Analysts are not so sure there will be a rebound to peak levels, however. Bernstein Research's recent Commodities & Power note suggests recent margin pressures are a harbinger of the end of peak profitability in the sector.

While margins may be falling, returns are still strong for now. This continues to drive start-ups in the space. Pricing is already leveling off in some basins, and Bernstein analysts expect capacity additions to come into play just as the industry begins to regain efficiency after re-allocating equipment, towards the middle of the year.

"In dry-gas basins there has been significantly more pressure than in liquids basins," echoed Probert. Halliburton is working to lower its cost of delivery and increase efficiency. Innovations like sliding-sleeve technology have led to a 10% reduction in crew size for Halliburton, he said.

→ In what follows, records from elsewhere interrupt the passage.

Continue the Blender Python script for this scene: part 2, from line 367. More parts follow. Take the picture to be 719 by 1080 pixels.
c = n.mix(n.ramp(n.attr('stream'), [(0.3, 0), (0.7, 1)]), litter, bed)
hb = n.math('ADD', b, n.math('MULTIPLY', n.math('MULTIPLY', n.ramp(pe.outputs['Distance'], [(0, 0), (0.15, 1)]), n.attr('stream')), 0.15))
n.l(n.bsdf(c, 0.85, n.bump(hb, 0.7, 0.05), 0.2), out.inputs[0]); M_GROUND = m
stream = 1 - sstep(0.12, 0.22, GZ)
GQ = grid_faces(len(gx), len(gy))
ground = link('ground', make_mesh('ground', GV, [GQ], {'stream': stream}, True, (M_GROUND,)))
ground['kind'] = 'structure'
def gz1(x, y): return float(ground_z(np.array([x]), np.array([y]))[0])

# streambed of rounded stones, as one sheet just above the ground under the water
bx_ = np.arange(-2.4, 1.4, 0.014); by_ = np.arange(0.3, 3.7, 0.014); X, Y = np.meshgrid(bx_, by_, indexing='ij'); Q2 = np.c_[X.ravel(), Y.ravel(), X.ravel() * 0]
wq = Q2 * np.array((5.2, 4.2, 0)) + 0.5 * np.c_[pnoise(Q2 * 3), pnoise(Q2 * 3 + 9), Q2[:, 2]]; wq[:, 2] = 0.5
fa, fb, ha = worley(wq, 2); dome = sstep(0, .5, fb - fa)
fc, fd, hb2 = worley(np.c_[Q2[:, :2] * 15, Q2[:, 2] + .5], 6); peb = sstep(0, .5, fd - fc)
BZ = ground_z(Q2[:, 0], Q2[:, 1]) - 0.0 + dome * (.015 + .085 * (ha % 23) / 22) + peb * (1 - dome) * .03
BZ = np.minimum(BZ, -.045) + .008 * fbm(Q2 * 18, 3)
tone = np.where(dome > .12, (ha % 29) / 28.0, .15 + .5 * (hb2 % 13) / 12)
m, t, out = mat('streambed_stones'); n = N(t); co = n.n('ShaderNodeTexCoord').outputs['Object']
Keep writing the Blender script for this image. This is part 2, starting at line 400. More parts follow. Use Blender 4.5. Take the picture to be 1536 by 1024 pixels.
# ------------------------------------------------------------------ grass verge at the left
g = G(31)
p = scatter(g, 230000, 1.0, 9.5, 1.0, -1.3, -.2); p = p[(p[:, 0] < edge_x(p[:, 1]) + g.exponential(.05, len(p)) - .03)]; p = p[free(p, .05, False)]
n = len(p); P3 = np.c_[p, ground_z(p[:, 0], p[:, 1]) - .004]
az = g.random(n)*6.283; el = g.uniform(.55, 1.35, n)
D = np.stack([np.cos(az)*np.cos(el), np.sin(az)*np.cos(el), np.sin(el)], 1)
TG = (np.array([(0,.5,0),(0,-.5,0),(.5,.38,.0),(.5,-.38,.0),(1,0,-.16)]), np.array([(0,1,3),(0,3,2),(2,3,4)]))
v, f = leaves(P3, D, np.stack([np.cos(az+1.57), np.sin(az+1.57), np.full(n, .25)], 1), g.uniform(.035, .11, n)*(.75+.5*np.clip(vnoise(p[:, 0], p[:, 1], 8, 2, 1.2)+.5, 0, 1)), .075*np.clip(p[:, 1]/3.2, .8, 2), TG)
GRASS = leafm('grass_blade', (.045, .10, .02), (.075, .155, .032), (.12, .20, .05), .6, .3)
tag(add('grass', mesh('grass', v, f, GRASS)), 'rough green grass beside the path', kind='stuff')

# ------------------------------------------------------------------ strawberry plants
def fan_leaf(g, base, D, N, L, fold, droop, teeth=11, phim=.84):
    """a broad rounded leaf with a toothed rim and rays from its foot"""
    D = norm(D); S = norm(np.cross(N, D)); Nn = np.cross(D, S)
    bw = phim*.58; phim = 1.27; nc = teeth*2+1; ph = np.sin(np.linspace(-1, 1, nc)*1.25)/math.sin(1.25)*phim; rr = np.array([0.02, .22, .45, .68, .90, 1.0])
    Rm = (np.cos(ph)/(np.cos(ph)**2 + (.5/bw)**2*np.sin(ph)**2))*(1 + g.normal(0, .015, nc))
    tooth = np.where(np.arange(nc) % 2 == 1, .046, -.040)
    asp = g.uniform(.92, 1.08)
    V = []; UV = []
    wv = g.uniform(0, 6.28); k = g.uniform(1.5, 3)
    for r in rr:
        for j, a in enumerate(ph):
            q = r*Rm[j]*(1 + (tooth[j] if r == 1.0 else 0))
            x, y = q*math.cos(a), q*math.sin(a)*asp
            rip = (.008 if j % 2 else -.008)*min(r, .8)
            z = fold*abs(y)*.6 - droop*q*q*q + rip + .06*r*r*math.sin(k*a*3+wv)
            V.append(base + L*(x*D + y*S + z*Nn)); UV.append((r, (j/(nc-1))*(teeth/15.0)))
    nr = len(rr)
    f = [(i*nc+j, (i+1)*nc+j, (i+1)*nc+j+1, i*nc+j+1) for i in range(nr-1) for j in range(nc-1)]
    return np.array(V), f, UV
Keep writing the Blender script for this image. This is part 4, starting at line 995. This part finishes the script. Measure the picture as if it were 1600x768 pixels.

Logistics in proppant supply had been a problem for Halliburton, which had experienced disruptions in the Bakken, Rockies, South Texas and the Permian Basin. These difficulties went hand in hand with cost increases for proppant that could not necessarily be passed through at the time.

Other indicators, such as cost-per-horsepower and delivery times, are also decreasing, according to Daniel. Companies that can build equipment in house are seeing a 20% to 30% cost reduction over the industry average, which currently is $1,000 to $1,100 per horsepower. Lead times for equipment have fallen significantly, spurred by new entrants into the market and capacity additions by existing players.

"We had the opportunity to tour several prominent equipment assemblers, some of whom could make deliveries in late spring if I ordered mid-January," says Daniel. Another builder had over a dozen pumps ready to sell.

Despite heavy wear and tear, the industry has yet to see much in the way of fleet retirements.

"Public companies haven't formally announced any significant fleet retirements. They talk about the need to do so, but components on a frac trailer fail and can be repaired and replaced in-situ. Sure, there is downtime, because 24-hour uptime is hard on equipment," says Daniel. He puts downtime at 10% to 20%.

The result of these supply-chain improvements is that E&Ps may not be waiting as long for frac dates this year as they once were.

"What was once the advantage of the pressure-pumping industry is becoming the advantage of the E&Ps," says Daniel.